What exactly made Death Threat’s second album “Wanted” such a classic? Let’s talk about it.

Jake Tan
October 05, 2022

   1996 was truly historic for local hip-hop. Lighthearted, commercially-viable tracks have dominated the airwaves for years, and it was time to hear something new. Two groups revolutionized the game during that time: Ghetto Doggs and Death Threat. We already talked about Ghetto Doggs’ iconic first album. You can check it out here. Today, we’re going to look back at Death Threat’s second LP “Wanted” and how monumental it is.

   Death Threat dropped their self-titled debut record in 1993. Originally, there were only two members: Beware and Genezide. It gained universal acclaim for its gritty production and socially-conscious lyrics. The track “Gusto Kong Bumaet” instantly became entrenched in Philippine pop culture. Three years later, Death Threat made their return with a new album and a bigger lineup. Joining the group are emcees Hi-Jakkk and O-Dogg (rest in peace) and DJ Radikal MK. 

   “Wanted” still has the conscious rap feel of the previous record, but what made it different is its grimier and more sinister tone. This is where the group took us to the grim reality of life in the streets with tracks like “Salot ng Lipunan” and “Bad Boy”. In “Who’z Next”, the crew decided to strike back at their rival rappers and the infamous L.A. 105.9 rock station, where DJs often called out hip-hop artists and fans.  It’s often considered one of the first Pinoy diss tracks ever written. “Ms. Mary” had a love song vibe, but when listeners found out what it was really about, they were shocked. It was a topic that many were still unfamiliar with back then, especially in hip-hop.  

   The album took an even darker tone with “Ilibing ng Buhay”, arguably the most popular track in the album. It’s about how the group will dispose of the conyos or the sosyals, basically the society’s elite. The lyrics are graphic and unapologetic all throughout, and the beat provides a horror movie vibe to the song. Without a doubt, “Ilibing ng Buhay” gave us a glimpse of Pinoy horrorcore. “Kickin’ Lyrics II” is the epitome of hardcore rap. The instrumental is hard-hitting and the bars are angry and confrontational. Despite its mostly ruthless content, “Wanted” also has glimmers of hope with joints like “Inay” and “Heaven O’ Hell”. “Inay” sees Death Threat showing their love and appreciation to their mothers while in “Heaven O’ Hell”, they expressed regret over their past actions.
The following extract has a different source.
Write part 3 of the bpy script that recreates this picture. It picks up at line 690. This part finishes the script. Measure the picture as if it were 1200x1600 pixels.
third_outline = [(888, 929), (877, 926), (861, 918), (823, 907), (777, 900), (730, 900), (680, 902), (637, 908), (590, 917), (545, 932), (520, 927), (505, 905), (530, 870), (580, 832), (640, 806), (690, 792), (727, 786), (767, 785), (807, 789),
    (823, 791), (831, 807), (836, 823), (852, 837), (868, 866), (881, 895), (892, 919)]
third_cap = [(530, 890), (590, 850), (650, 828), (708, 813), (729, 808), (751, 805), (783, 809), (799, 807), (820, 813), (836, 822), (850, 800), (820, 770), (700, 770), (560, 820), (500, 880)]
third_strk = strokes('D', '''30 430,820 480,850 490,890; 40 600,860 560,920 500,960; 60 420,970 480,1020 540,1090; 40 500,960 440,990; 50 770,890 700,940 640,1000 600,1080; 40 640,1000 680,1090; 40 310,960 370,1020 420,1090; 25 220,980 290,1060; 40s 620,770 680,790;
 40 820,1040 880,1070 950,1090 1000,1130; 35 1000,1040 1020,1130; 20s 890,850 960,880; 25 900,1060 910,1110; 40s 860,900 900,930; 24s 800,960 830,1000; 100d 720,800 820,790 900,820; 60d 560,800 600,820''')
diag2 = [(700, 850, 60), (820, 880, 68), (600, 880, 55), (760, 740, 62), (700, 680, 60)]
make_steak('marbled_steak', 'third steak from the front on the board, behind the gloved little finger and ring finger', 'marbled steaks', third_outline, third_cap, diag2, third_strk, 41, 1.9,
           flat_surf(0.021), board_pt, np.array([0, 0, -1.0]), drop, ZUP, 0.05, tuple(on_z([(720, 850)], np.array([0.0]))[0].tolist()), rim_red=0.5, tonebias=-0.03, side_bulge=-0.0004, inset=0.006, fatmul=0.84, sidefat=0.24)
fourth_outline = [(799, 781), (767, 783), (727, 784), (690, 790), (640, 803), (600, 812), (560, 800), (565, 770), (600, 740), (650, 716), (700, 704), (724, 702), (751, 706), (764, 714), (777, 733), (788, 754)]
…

   Unfortunately, the full album is not yet uploaded on streaming platforms. So if you’re a new listener, you can try your luck with physical copies by sending a private message to the group’s Facebook page. If you already own a cassette or CD, don’t ever lose it. You have in possession a timeless masterpiece. Without “Wanted”, there’s a big chance we won’t see the rise of a heavier and darker brand of hip-hop in the Philippines. Death Threat went through several lineup changes after this, but they never stopped making music. They’re still active today and according to OG Beware, a new album is on the way. Salute to these gangsta rap legends!